▶ **DATASET EXTRACT**:
------------------------------------------------------------------------
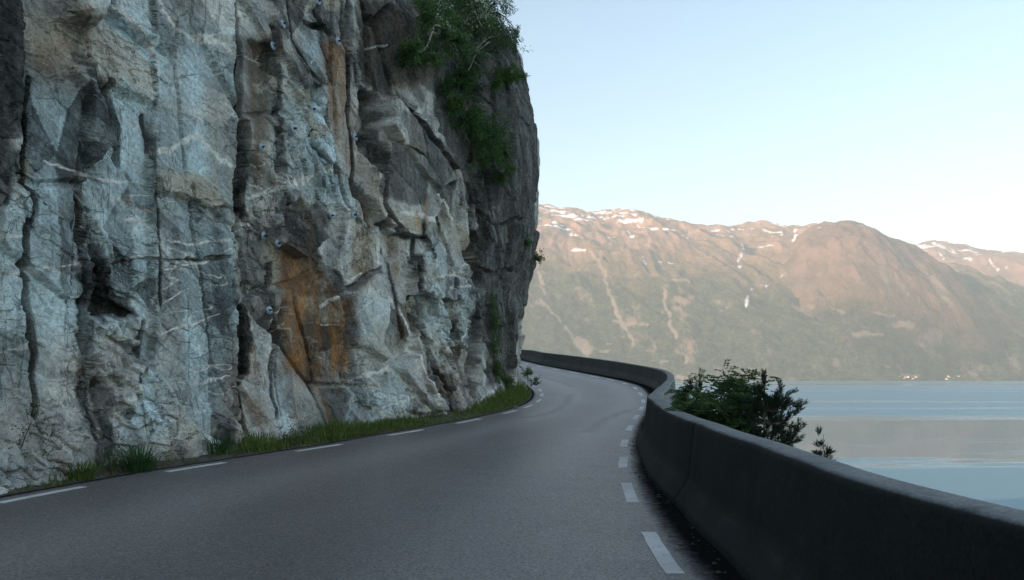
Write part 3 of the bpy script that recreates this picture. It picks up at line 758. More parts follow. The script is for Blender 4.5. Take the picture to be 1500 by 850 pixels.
# blocks overhang a little: protruding rock hangs down at random
VC[..., 2] += -.12*np.clip(D, -.3, .6)*sstep(-.2, .3, fbm(Sg*.9, Zg*.9, 81, 2))*np.clip(tr[:, None]*20, 0, 1)
ga = np.gradient(VC, axis=1); gb = np.gradient(VC, axis=0); N3 = np.cross(ga, gb); N3 /= np.linalg.norm(N3, axis=2)[..., None]+1e-12
if (N3[..., :2]*CNg).sum(2).mean() < 0: N3 = -N3
dm, tm = micro(VC, AMP, HEAD); TONE += tm
VC += N3*dm[..., None]

# line of sight on the finished wall: photo pixel -> (s, z)
SUBN = 3
sub = VC[::SUBN, ::SUBN]; SUBF = gridfaces(*sub.shape[:2])
bv = BVHTree.FromPolygons([tuple(v) for v in sub.reshape(-1, 3).tolist()], SUBF.tolist())
subS = Sg[::SUBN, ::SUBN].ravel(); subZ = Zg[::SUBN, ::SUBN].ravel()
def sight(px, py):
    h = bv.ray_cast(Vector((0, 0, CAMZ)), Vector(ray(px, py)).normalized())
    if h[0] is None: return wall_hit(px, py, .15)
    f = SUBF[h[2]]; return subS[f].mean(), subZ[f].mean()
def poly_sz(pts, off=0.): return np.array([sight(x, y) for x, y in pts])
def densify(pts, n):
    out = []
    for a, b in zip(pts[:-1], pts[1:]):
        for t in np.linspace(0, 1, n, endpoint=False): out.append((a[0]*(1-t)+b[0]*t, a[1]*(1-t)+b[1]*t))
    return out+[pts[-1]]

# --- colour masks: stains, veins and patches of the rock, plus shade painted into hollows, in (s, z)
VEINS = [([(228, 222), (255, 213), (290, 200), (310, 225), (337, 245)], 6), ([(60, 236), (90, 245), (118, 255), (150, 260), (208, 270)], 2), ([(0, 345), (36, 347)], 2.4), ([(0, 404), (30, 402)], 2.4),
         ([(68, 392), (121, 387)], 2.4), ([(147, 384), (190, 380), (236, 374)], 2.4), ([(182, 323), (222, 322)], 2), ([(237, 392), (280, 385), (342, 376)], 2), ([(244, 354), (280, 358), (338, 351)], 2.4),
         ([(300, 381), (340, 365)], 1.6), ([(232, 0), (245, 28), (265, 50), (290, 58), (320, 62), (338, 72)], 6), ([(160, 0), (195, 30), (215, 55), (230, 90), (232, 112)], 4), ([(365, 292), (420, 270), (450, 262), (487, 245)], 6),
         ([(648, 512), (672, 500), (692, 478)], 2), ([(640, 405), (668, 402), (690, 370)], 2), ([(548, 600), (585, 590), (604, 583)], 3), ([(512, 556), (545, 545), (572, 540)], 4), ([(566, 430), (590, 462), (612, 520), (640, 572), (650, 604)], 4),
         ([(575, 135), (604, 158), (640, 200)], 1.5), ([(238, 492), (270, 476), (318, 462)], 2), ([(352, 262), (372, 272), (396, 288)], 3), ([(470, 450), (500, 430), (528, 400)], 2), ([(282, 62), (325, 48), (335, 50)], 2), ([(536, 72), (570, 64)], 2),
         ([(590, 312), (612, 312), (640, 326)], 4), ([(642, 285), (668, 330), (680, 350)], 3), ([(660, 420), (690, 418)], 2), ([(225, 450), (275, 420)], 1.6), ([(150, 565), (205, 552)], 2), ([(300, 560), (340, 548)], 2),
         ([(700, 590), (735, 560)], 2), ([(612, 190), (626, 176)], 1.6), ([(505, 470), (548, 440)], 2), ([(372, 520), (410, 470)], 1.6)]
PALE = [([(235, 257), (292, 255), (322, 272), (337, 302), (300, 302), (262, 287), (237, 279)], .9), ([(112, 40), (150, 36), (190, 60), (214, 90), (226, 128), (222, 158), (200, 150), (180, 118), (150, 96), (112, 70)], .75),
        ([(394, 108), (426, 118), (428, 142), (402, 144)], .8), ([(455, 168), (480, 184), (480, 208), (455, 196)], .8), ([(430, 124), (454, 128), (458, 150), (432, 152)], .8), ([(556, 302), (610, 308), (645, 330), (600, 338), (560, 322)], .8),
        ([(384, 345), (410, 356), (410, 432), (394, 402)], .7), ([(343, 585), (360, 590), (366, 640), (344, 656)], .9), ([(500, 500), (560, 480), (600, 520), (560, 540), (500, 545)], .5), ([(660, 330), (690, 340), (692, 372), (664, 366)], .7),
        ([(540, 610), (640, 590), (660, 610), (540, 640)], .4), ([(345, 290), (370, 300), (366, 330), (345, 330)], .6), ([(36, 20), (100, 20), (100, 70), (36, 90)], .45), ([(20, 230), (40, 240), (36, 290), (16, 300)], .6),
        ([(430, 430), (505, 430), (510, 470), (470, 475)], .45), ([(640, 300), (664, 310), (690, 400), (664, 420), (648, 370)], .35)]
RUST = [([(414, 362), (455, 372), (476, 400), (510, 440), (510, 530), (470, 570), (420, 540), (412, 440)], 1.), ([(470, 58), (513, 66), (520, 200), (524, 262), (505, 244), (480, 182)], .7), ([(612, 288), (630, 288), (624, 338), (607, 350)], 1.),
        ([(566, 340), (580, 350), (588, 410), (574, 404)], 1.), ([(488, 240), (524, 250), (548, 310), (540, 330)], .6), ([(40, 60), (105, 66), (100, 100), (40, 90)], .5), ([(126, 20), (150, 30), (146, 62), (126, 62)], .6),
        ([(344, 500), (364, 520), (360, 600), (344, 596)], .55), ([(742, 330), (756, 340), (754, 366), (742, 352)], .7), ([(645, 545), (662, 545), (662, 570), (645, 572)], .5), ([(112, 250), (121, 250), (124, 400), (117, 400)], .6), ([(85, 630), (130, 640), (130, 680), (80, 690)], .4)]
BROWN = [([(356, 50), (402, 56), (398, 200), (372, 290), (352, 230)], 1.), ([(540, 308), (550, 400), (508, 432), (520, 350)], 1.), ([(14, 470), (52, 478), (24, 600), (0, 650), (0, 520)], .45), ([(470, 480), (506, 490), (500, 620), (430, 640), (420, 560)], .7),
         ([(524, 0), (640, 0), (640, 120), (560, 140), (524, 120)], .9), ([(300, 120), (348, 120), (348, 330), (310, 330)], .6), ([(575, 440), (604, 440), (604, 520), (578, 515)], .9), ([(36, 10), (130, 10), (140, 70), (80, 120), (36, 100)], .7),
         ([(600, 500), (700, 520), (700, 610), (640, 600)], .5)]
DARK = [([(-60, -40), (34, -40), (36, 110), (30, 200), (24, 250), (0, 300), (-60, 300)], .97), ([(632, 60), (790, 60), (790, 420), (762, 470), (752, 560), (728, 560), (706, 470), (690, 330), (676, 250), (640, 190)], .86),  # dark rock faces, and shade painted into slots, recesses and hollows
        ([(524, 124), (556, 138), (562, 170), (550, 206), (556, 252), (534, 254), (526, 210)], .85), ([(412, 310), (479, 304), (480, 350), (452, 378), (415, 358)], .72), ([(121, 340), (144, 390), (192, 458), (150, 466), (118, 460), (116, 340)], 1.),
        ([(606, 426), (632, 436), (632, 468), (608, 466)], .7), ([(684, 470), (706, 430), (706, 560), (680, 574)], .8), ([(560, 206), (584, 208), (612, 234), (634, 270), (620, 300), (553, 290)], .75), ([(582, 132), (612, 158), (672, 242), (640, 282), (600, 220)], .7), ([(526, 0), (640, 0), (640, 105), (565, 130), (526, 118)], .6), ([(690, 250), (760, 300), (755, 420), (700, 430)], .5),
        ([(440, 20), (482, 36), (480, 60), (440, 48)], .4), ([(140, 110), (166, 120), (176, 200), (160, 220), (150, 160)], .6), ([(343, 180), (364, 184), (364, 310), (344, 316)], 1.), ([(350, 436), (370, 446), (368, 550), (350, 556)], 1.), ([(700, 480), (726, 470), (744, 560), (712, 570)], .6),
        ([(130, 545), (150, 556), (160, 640), (150, 690), (136, 640)], .75), ([(130, 500), (196, 500), (206, 560), (180, 600), (145, 600)], .4), ([(560, 0), (640, 0), (640, 60), (690, 120), (640, 140), (590, 110)], .6), ([(412, 60), (440, 110), (470, 150), (440, 120), (410, 90)], .5)]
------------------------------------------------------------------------
▶ **WRITTEN PROBLEM**: Make an exact copy of the lines from the top of the material through the line with "VC += N3*dm[..., None]", pictures excluded.

▶ **CORRECT RESPONSE**:
Write part 3 of the bpy script that recreates this picture. It picks up at line 758. More parts follow. The script is for Blender 4.5. Take the picture to be 1500 by 850 pixels.
# blocks overhang a little: protruding rock hangs down at random
VC[..., 2] += -.12*np.clip(D, -.3, .6)*sstep(-.2, .3, fbm(Sg*.9, Zg*.9, 81, 2))*np.clip(tr[:, None]*20, 0, 1)
ga = np.gradient(VC, axis=1); gb = np.gradient(VC, axis=0); N3 = np.cross(ga, gb); N3 /= np.linalg.norm(N3, axis=2)[..., None]+1e-12
if (N3[..., :2]*CNg).sum(2).mean() < 0: N3 = -N3
dm, tm = micro(VC, AMP, HEAD); TONE += tm
VC += N3*dm[..., None]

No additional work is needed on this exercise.